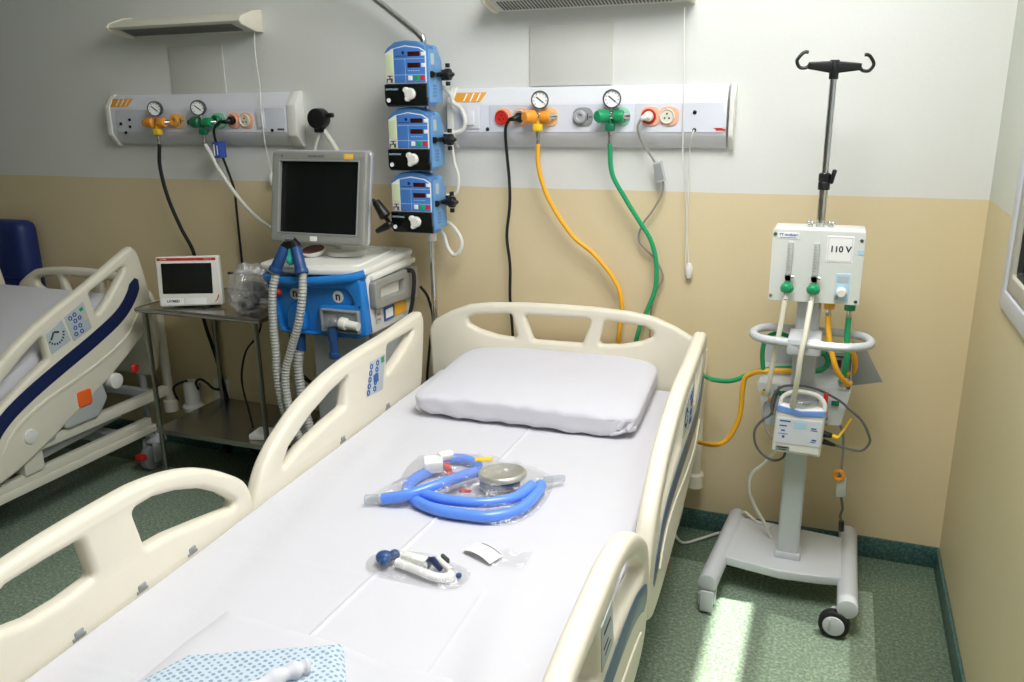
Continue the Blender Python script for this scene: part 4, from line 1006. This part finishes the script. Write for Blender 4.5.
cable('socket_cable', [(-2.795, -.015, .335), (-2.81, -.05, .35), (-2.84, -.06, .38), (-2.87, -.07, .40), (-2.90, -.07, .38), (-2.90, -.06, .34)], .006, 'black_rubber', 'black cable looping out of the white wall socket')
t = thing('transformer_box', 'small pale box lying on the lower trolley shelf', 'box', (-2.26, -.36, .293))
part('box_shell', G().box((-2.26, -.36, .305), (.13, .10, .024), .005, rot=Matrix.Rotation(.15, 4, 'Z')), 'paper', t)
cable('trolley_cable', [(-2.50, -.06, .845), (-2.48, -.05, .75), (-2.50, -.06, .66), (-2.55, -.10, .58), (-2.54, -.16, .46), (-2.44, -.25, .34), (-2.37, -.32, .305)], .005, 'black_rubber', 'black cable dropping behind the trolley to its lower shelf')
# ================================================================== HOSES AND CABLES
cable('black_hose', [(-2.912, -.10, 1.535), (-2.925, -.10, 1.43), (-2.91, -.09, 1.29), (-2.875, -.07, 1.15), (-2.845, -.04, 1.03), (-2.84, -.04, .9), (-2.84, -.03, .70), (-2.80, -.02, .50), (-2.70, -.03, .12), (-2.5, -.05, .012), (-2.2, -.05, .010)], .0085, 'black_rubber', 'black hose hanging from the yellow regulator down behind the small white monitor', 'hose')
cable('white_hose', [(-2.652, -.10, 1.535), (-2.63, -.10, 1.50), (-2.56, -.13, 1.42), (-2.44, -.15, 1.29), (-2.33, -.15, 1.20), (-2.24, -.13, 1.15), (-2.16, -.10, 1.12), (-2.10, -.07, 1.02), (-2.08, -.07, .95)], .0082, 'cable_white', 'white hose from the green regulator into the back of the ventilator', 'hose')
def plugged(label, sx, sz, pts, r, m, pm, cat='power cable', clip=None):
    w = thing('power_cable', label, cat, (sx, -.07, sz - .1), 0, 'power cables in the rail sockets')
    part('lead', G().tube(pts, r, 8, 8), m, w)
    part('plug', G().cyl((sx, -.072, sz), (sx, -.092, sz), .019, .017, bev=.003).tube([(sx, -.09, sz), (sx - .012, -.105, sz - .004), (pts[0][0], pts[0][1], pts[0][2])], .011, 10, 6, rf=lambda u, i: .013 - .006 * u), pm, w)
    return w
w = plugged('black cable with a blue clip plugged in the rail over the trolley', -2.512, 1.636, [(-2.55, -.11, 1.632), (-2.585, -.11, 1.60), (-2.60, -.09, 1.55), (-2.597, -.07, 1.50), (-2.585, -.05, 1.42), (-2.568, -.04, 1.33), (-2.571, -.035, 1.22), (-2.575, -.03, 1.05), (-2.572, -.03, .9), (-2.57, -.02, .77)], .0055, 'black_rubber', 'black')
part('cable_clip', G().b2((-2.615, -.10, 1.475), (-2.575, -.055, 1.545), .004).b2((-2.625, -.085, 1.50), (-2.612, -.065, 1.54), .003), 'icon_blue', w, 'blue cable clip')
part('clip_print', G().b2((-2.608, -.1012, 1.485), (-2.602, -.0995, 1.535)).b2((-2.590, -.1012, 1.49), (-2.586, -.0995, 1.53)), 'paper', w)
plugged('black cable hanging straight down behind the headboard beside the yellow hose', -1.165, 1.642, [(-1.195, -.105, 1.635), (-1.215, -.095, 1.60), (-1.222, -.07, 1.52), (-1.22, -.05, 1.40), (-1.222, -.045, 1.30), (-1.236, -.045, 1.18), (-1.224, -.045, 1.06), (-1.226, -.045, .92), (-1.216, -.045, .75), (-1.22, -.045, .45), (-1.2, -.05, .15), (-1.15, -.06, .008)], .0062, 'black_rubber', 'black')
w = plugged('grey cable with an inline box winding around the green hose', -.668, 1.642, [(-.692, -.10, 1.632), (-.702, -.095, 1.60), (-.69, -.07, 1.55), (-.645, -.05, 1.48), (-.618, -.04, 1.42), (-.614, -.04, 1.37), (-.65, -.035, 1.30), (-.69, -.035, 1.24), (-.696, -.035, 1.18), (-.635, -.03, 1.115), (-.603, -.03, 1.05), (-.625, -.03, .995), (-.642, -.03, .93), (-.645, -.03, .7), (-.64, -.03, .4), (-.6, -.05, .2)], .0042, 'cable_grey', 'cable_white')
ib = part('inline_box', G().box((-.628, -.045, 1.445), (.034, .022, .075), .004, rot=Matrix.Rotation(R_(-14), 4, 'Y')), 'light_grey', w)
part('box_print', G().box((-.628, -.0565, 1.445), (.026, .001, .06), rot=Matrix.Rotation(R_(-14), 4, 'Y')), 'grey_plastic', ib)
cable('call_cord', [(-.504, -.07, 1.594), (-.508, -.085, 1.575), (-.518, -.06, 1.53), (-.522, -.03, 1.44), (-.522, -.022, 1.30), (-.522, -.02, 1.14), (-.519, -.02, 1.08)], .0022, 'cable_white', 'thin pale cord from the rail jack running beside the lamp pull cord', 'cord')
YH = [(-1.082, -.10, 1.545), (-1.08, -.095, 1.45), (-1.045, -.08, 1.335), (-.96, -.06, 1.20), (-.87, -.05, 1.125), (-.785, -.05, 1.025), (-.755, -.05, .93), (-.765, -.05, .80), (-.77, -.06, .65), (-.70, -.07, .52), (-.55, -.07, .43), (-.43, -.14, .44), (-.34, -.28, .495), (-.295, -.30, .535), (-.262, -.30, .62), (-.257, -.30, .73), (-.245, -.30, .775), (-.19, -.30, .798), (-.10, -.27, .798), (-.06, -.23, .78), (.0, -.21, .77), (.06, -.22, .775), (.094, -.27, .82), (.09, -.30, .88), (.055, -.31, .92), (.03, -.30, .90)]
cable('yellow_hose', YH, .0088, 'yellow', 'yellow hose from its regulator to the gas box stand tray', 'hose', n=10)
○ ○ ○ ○
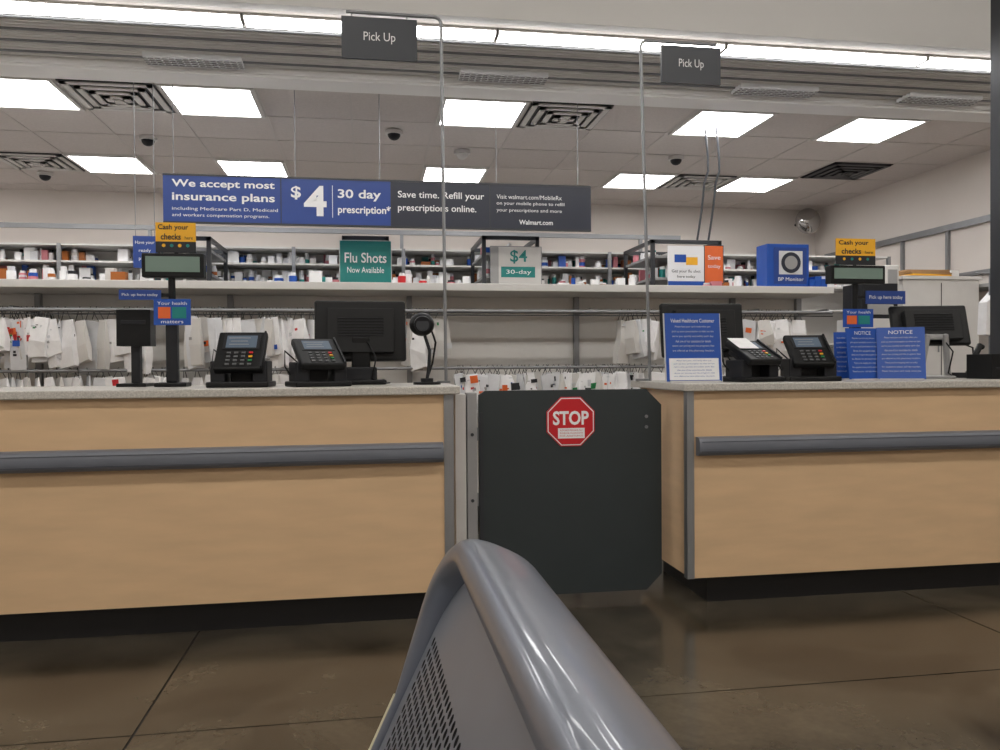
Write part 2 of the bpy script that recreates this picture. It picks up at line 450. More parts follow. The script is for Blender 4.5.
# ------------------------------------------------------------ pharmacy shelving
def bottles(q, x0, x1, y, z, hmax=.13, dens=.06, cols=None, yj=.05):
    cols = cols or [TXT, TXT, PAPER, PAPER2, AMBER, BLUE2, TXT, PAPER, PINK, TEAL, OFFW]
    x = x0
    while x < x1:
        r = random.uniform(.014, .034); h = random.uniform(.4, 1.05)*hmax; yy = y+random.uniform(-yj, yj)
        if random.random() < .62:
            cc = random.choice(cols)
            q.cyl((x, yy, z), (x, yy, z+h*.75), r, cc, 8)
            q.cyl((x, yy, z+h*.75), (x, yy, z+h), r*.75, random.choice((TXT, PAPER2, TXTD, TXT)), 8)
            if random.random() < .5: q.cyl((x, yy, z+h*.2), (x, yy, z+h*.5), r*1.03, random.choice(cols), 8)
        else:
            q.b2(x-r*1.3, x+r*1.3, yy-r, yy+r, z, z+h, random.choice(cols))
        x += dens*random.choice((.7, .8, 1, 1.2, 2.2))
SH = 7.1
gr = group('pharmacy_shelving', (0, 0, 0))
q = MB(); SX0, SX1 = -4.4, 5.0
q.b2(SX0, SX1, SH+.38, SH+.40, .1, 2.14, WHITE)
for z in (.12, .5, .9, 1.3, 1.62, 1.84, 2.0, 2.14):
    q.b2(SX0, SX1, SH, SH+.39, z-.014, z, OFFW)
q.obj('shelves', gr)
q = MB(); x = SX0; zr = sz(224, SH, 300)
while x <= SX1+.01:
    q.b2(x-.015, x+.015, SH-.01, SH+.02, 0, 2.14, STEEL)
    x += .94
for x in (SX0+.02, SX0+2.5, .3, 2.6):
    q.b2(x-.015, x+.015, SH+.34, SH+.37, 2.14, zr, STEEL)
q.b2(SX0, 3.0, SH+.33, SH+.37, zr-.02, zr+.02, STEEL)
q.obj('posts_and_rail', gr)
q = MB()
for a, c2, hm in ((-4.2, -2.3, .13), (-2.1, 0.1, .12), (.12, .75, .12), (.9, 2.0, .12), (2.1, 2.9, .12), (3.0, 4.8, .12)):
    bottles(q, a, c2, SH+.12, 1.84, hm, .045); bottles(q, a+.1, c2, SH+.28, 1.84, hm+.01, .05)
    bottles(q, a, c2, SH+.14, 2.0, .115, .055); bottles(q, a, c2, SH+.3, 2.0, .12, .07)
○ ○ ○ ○
-- WHAT YOU ARE ASKED TO DO --
Copy, from the material above, each line in which the string "Blender" occurs.

-- ANSWER TO THIS TASK --
Continue the Blender Python script for this scene: part 4, from line 1006. This part finishes the script. Write for Blender 4.5.
Write part 2 of the bpy script that recreates this picture. It picks up at line 450. More parts follow. The script is for Blender 4.5.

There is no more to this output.